“CHORUS”? DEMOCRATIC PARTY HACKS OR INDEPENDENT PRO-DEMOCRACY CREATORS?

Journalist Taylor Lorenz’s blistering article, “A Dark Money Group Is Secretly Funding High-Profile Democratic Influencers,” has ignited yet another feud among white liberals and progressives. Each side accuses the other of being either “independent” or simply shilling for the Democratic Party.
At the center of the storm is CHORUS—an initiative aimed at boosting Democrats online funded by the liberal "dark money" group The Sixteen Thirty Fund. According to Lorenz, the program offers influencers up to $8,000 a month to push the Democratic Party line, on the condition that they remain secretive and accept restrictions on their content. Contracts sent to participants required nondisclosure of payments and imposed limits on what political content they could produce.

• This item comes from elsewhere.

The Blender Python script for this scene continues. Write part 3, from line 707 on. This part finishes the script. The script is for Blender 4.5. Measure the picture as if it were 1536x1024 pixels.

In response, Brian Tyler Cohen, one of the founders of the effort, defended the program. He insists that Chorus is an “incubator program for creators, designed to build a pro-democracy ecosystem by providing training, workshops, and financial stability so participants can focus on content creation full-time.” Cohen accused Lorenz of hypocrisy, alleging she herself has ties to dark money—an accusation she flatly denied. When critics push back, Cohen often resorts to the tired line that they are “helping the right.” He even claimed that Lorenz’s reporting only benefits figures like Candace Owens and Tucker Carlson, pointing to clips of them discussing her work.
This fight is merely a continuing reflection of the ongoing controversy between establishment Democrats and those who would solidify the more centrist approach to 2026 and 2028. Finding political relief in Galvin Newsome, Peter Buttigieg etc. and trying to create content creators that will tow the party line. On the other end those in the progressive wing who maintain the so-called “centrist” are just anti-democratic establishment enablers looking to control the message of the party to ensure it does not move left. A macrocosm of the battle in NYC between the Cuomo-Adams-Sliwa vs. Zohran Mamdani.
As a lifelong Latina/o activist, my first question was the same as always: how many Latina/o creators were actually part of this effort—or even invited to participate? With 65 million Latina/os in the U.S., it is striking how often we are excluded from these white-led, white-controlled “pro-democracy” projects. The internal wars of white liberals and progressives rage on, while our communities remain sidelined—only pulled in later, often as tokens, and urged to pick a side in a fight that was never ours to begin with.
Maybe that’s for the best. But I always keep an eye on these battles entre los blancos, because more often than not, it’s our communities that feel the consequences once the dust settles.